Every other level is a fun Dungeon Keeper 2 style game, with pretty good progression, neat design, etc.

Level 12 can suck my cock. Level 12 dumps four other enemy Dungeon Keepers around you, gives them fuckhuge supplies of soldiers all at lvl 5-6 when your guys are at lvl 1; and then zerg rushes you because of a hidden timer. I have found only one way to beat this shitty level.
Step 1) Build a big beast den
Step 2) Use said beast den to cast 'blood money' and obtain gold from the beasts.
Step 3) Create only enough of an area for cultists spawn to do rituals and research
Step 4) Lock up half your your mana bar summoning ember demons using the infinite money - because your mana refills near instantly - ritual and blood money spell.
Step 5) Summon the Archon
Step 6) 'Rally' flag on the enemy dungeons (in a specific niche order mind you!) to kill them while you do 'Korean playing Starcraft' levels of click spamming the heal spell on your doomstack.

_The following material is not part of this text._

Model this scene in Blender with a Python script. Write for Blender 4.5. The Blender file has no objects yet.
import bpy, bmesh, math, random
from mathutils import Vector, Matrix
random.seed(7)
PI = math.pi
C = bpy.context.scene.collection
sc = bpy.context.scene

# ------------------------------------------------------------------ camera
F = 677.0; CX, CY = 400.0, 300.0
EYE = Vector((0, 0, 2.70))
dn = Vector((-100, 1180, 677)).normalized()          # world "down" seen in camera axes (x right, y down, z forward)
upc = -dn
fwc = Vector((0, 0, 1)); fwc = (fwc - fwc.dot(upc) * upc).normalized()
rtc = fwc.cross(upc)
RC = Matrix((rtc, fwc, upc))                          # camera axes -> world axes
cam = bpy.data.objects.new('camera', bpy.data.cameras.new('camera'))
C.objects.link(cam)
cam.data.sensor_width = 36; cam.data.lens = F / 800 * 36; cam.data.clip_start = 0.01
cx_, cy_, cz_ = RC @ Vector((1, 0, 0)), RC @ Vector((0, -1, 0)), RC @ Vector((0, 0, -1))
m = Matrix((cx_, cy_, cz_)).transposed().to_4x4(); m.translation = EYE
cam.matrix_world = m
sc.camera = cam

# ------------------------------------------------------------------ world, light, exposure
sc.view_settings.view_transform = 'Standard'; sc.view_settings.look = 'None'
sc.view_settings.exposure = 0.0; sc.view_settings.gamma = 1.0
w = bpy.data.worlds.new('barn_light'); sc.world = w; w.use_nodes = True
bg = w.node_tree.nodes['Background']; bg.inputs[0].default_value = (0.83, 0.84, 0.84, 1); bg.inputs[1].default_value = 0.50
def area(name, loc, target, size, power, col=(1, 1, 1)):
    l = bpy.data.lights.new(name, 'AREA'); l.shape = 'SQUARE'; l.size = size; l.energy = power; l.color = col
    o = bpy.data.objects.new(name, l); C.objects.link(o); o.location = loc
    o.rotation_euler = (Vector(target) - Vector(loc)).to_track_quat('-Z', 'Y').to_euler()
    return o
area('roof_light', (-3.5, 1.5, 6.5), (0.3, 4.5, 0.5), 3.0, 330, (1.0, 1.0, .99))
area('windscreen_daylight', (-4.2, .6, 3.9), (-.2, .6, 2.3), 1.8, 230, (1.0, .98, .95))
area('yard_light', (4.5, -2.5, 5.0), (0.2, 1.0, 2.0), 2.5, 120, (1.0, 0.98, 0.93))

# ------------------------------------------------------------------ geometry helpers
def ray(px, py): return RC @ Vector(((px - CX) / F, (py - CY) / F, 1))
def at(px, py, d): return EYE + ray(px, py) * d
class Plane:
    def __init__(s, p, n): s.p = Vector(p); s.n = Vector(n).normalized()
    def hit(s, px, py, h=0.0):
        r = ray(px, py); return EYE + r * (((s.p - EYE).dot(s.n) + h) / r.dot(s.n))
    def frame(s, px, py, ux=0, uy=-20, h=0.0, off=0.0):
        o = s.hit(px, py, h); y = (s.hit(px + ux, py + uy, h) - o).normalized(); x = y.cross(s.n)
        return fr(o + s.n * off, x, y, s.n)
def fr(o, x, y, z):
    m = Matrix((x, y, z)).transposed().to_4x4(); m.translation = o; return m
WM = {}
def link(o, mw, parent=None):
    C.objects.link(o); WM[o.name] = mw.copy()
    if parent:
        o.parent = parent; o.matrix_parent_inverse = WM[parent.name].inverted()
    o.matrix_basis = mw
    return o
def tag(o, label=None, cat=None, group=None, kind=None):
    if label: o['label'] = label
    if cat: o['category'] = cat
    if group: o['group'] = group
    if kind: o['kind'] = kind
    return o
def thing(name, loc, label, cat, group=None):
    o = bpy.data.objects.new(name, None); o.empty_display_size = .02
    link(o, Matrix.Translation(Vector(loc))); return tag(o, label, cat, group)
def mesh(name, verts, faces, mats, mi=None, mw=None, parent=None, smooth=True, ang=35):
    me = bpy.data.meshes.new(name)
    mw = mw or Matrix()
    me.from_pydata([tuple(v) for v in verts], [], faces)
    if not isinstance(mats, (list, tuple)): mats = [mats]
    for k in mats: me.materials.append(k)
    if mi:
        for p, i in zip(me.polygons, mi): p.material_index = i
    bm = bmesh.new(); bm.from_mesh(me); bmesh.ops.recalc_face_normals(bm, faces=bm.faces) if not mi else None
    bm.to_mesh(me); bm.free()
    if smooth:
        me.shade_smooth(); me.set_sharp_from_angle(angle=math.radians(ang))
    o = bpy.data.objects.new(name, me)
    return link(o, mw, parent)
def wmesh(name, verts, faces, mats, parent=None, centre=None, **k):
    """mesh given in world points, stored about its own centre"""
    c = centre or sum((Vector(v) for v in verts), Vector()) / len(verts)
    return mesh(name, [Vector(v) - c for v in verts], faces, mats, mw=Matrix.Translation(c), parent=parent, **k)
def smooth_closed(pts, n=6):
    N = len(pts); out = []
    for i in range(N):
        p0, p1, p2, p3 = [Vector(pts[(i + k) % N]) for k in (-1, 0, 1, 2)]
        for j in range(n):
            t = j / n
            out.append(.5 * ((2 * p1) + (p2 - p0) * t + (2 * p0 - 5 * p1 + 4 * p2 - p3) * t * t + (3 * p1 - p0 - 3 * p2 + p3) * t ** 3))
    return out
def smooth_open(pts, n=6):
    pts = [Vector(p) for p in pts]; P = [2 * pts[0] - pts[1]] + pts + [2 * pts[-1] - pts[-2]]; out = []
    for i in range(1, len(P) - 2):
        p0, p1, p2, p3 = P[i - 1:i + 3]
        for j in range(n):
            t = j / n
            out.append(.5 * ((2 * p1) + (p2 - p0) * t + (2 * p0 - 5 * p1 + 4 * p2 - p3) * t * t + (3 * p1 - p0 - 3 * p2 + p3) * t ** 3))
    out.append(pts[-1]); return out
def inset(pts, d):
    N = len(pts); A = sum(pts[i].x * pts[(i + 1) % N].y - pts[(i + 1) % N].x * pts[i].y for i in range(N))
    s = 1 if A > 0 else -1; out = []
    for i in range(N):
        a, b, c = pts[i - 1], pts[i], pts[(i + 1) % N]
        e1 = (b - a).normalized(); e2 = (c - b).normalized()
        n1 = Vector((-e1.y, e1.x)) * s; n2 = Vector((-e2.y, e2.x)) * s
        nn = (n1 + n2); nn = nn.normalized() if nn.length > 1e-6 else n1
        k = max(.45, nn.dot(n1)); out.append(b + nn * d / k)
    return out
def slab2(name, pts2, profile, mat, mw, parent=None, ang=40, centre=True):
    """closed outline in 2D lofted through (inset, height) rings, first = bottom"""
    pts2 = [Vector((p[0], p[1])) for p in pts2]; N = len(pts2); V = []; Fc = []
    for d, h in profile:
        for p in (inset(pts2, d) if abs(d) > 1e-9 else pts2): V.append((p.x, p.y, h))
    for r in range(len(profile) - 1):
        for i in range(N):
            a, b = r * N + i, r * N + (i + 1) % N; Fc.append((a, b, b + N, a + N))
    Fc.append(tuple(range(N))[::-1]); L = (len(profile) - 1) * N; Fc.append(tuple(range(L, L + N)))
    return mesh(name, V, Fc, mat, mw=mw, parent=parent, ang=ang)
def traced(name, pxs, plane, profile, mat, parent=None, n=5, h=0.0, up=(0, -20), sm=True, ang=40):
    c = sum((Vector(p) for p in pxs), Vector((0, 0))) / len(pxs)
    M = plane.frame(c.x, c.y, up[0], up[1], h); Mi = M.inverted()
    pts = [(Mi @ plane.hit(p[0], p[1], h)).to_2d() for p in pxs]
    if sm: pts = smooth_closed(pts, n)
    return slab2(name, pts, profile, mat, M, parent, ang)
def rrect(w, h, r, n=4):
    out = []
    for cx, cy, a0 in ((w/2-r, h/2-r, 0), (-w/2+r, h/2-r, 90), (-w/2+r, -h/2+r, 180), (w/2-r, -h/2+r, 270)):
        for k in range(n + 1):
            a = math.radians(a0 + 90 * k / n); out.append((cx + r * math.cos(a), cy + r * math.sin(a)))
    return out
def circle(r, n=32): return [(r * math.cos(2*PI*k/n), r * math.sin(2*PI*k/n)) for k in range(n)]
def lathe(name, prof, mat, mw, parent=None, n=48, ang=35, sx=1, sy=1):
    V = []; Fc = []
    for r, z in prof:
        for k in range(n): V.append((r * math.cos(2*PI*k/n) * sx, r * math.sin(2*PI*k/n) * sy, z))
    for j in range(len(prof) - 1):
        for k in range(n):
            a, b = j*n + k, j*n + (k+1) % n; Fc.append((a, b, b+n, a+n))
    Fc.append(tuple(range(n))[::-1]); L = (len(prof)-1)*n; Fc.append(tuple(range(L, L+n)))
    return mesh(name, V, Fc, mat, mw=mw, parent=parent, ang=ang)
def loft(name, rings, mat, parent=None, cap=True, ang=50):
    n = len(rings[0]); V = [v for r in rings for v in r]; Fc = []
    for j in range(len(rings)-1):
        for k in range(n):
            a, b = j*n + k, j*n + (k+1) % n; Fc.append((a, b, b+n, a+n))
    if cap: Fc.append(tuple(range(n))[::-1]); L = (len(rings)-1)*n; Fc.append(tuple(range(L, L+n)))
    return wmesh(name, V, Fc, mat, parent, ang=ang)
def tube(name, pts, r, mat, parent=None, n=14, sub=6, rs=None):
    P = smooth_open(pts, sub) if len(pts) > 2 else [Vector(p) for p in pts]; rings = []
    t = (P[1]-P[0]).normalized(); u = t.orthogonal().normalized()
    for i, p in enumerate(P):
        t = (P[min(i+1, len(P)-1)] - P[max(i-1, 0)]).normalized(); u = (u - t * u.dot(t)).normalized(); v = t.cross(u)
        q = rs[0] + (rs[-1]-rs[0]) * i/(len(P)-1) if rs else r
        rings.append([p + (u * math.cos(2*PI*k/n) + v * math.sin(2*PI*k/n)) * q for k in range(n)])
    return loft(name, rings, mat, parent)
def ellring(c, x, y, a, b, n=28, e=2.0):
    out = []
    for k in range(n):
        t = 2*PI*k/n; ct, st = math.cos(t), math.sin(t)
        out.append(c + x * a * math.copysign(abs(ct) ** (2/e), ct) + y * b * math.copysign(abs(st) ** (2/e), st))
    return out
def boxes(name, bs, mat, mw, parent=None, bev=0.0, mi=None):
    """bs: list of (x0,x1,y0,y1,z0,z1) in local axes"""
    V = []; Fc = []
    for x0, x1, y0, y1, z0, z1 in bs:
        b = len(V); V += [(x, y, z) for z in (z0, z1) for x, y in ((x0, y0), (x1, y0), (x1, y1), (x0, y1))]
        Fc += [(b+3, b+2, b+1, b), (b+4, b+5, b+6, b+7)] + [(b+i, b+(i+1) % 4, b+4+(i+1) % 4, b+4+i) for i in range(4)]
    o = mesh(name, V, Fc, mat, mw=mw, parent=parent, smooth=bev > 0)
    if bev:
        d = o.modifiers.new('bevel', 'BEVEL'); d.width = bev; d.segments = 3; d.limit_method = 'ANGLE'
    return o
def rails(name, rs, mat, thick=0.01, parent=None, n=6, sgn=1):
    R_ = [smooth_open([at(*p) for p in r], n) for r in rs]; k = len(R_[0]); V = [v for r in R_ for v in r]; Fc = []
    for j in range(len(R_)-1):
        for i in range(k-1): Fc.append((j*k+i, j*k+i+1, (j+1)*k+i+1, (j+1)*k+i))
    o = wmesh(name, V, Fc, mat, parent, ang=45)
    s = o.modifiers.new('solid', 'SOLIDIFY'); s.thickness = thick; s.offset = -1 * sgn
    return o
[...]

This is supposed to be a game with a diverse and fun cast of minions to play with, traps to mess with, fun strategies to try. So for the 12th level, you instead get to eat shit. I heard they apparently fixed it via a patch a while back, but after finishing the game, the whole thing was soured to me from that level. Very frustrating.

Oh also, Dead Rising 2 fixed the follower AI, then the DLC/Spin off Dead Rising 2: Off the Record broke it. Why? I have no idea.